Blogger Scarlet Panda said...

Fishfrog, while I would love to have some concrete ammunition to use in my debate with my father, I don't think you've provided it yet.

You've shown that the Globe-Democrat faced challenges other than the estate tax. But almost every newspaper in the 1980s faced those challenges, including those that are still around. That doesn't address the issue of whether the estate tax was what ultimately caused the shutdown.

A business facing increased competition and decreased might be able to open and restructure in order to become more profitable. However, if that same struggling business has to pay tax in a single year amounting to 55% of a significant portion of its value, it is far more likely that it will close.

I guess what I'm looking for here is a "but for" answer--but for the estate tax, would the Globe-Democrat have closed?

Surely your formidable research skills are up to the task.

8:26 AM  
Blogger Fishfrog said...

Here's an interesting tidbit: Pat Buchanan was an editorial writer for the Globe-Democrat from 1962-1966.

9:35 AM  
Blogger Matt said...

Well surely that's a problem that could've been fixed by setting up a different business arrangement for the globe. I mean, if the paper had been moderately successful, it would've sold to a buyer and remained publishing and making money. It's not like the business had to be put of its misery because of the estate tax. That theory makes no sense. There's more money in a profitable organization than in liquidation.

11:50 AM  
Blogger Fishfrog said...

I think Matt is absolutley right. If the business in question were in any way successful, the heirs would either find an alternate way to raise the money to pay the taxes or they would sell to someone who would continue to operate the successful business.

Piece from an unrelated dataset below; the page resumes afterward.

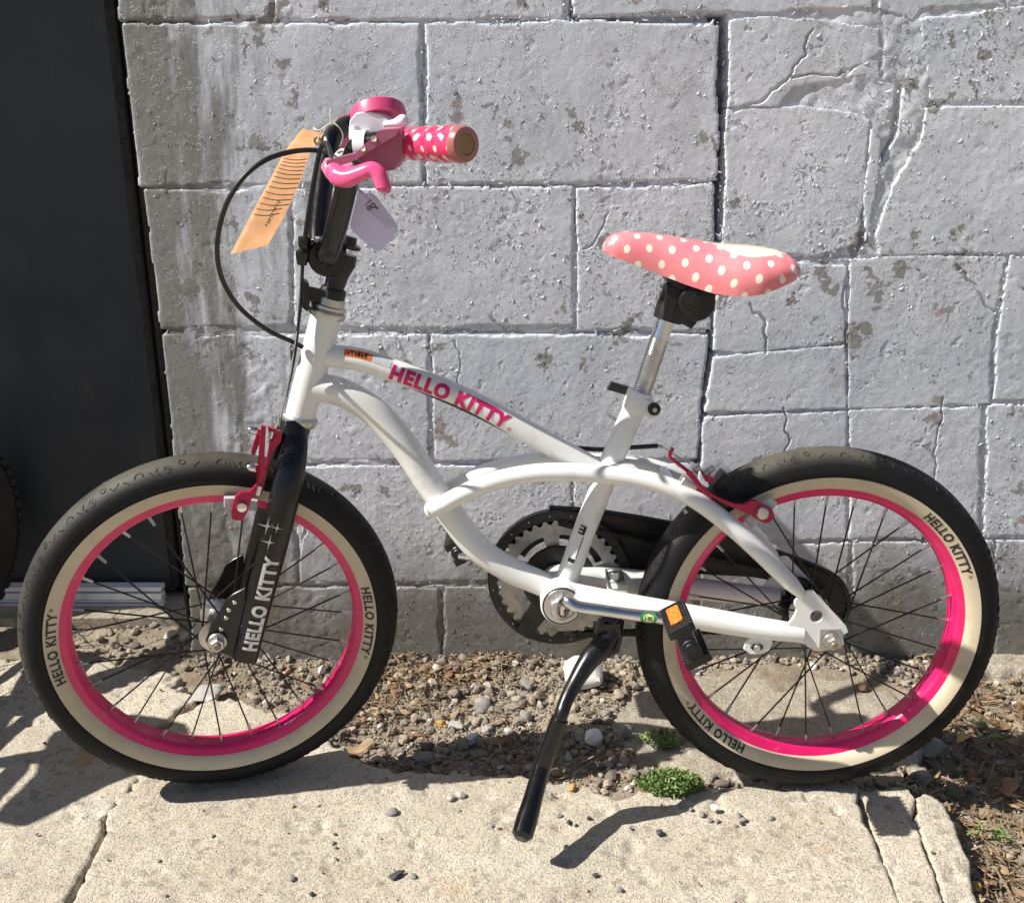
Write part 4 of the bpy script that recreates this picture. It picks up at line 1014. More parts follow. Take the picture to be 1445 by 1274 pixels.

But I have found a lead on the Globe-Democrat story. I have to go to the library though, and look at some microfilm.

1:16 PM  
Blogger Amanda G. said...

doesn't that assume that the heirs are as business savy/have the experience as the person who started/was running the business? It seems extremely likely that they would not have be able to raise the money, but would also not want to sell the business. Its possible that without the hurdle of the state tax, the heirs would have the means to figure out how to be successful and continue the business on their own.

1:24 PM  
Blogger Matt said...

The heirs don't have to be business savvy. By the time dad died, a fair number of accountants and lawyers would've become involved in the estate and any of these could suggest ways to keep the Globe running. But it's not even all that big a deal. Businesses get financing all the time. The paper tanked because the paper was making no money, and you can't blame that on the government.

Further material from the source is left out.